Level sampling is where you can take an image and downsample depending on the depth of the subject from the viewer's subject. Depending on how much minification is happening, you pick a level to sample from. Level 0 would be the full resolution texture (which is typically represented as the location that's closest to the user) while increasing levels downsample more. The reason behind this is because many texels contribute to a pixel's footprint, so there could be aliasing as the depth of an image increases. Filtering out low frequencies depending on the level can combat that aliasing. In terms of memory usage, level sampling stores the original full resolution picture as well as the downsampled images, totalling to about 4/3 of the original that pixel sampling and supersampling store. In terms of speed, supersampling is very costly, and this cost increases because you have more samples per pixel.
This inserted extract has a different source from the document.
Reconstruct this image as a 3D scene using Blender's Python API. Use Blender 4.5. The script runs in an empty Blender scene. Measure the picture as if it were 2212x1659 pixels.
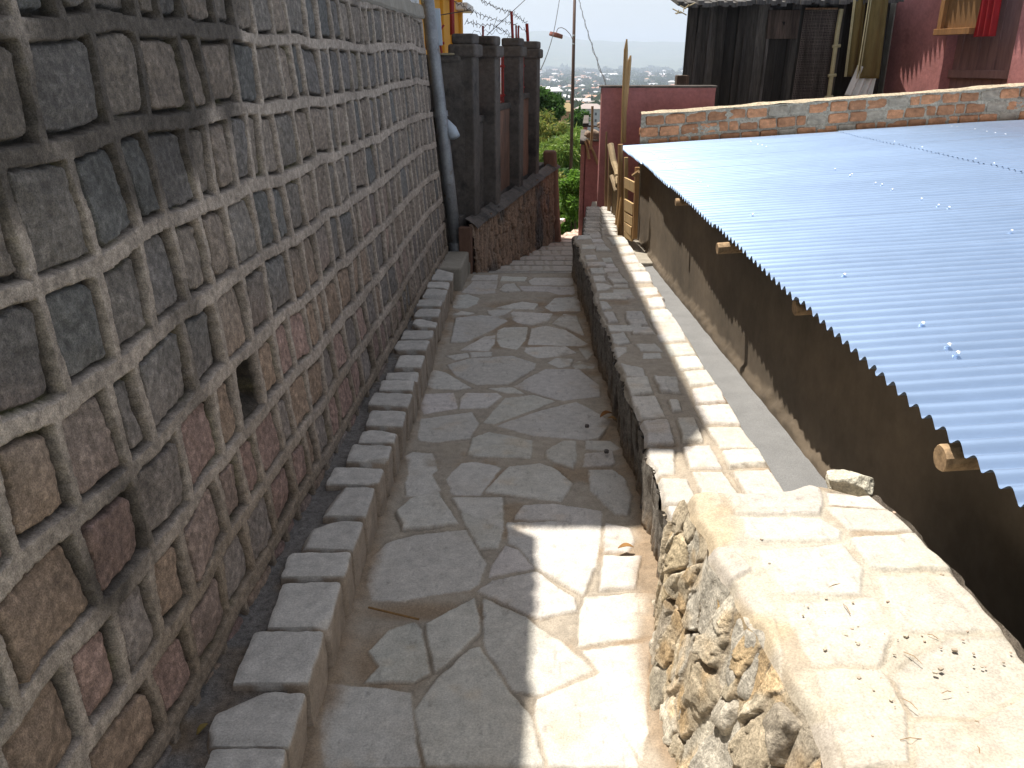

However, it is a great sampling method to use for antialiasing. Level sampling is good, maybe less so for antialiasing but it can be faster than supersampling. Pixel sampling is also efficient and can combat aliasing even if not as much as supersampling does. For this task, we did one more interpolation on top of the bilinear interpolation between two adjacent levels if computing a continuous level. This interpolation was between two known levels (say depth d and d+1), where the given level is found between the two. Our interpolation weighted each weight d and d+1 appropriately depending on its depth's "distance" from the level we were trying to find.
Below is an example of some sampled photos. You can see that when nearest pixel sampling is used, the lines in the door have some jaggies and aren't quite straight. When bilinear interpolation is used, the details and lines become straight and clear.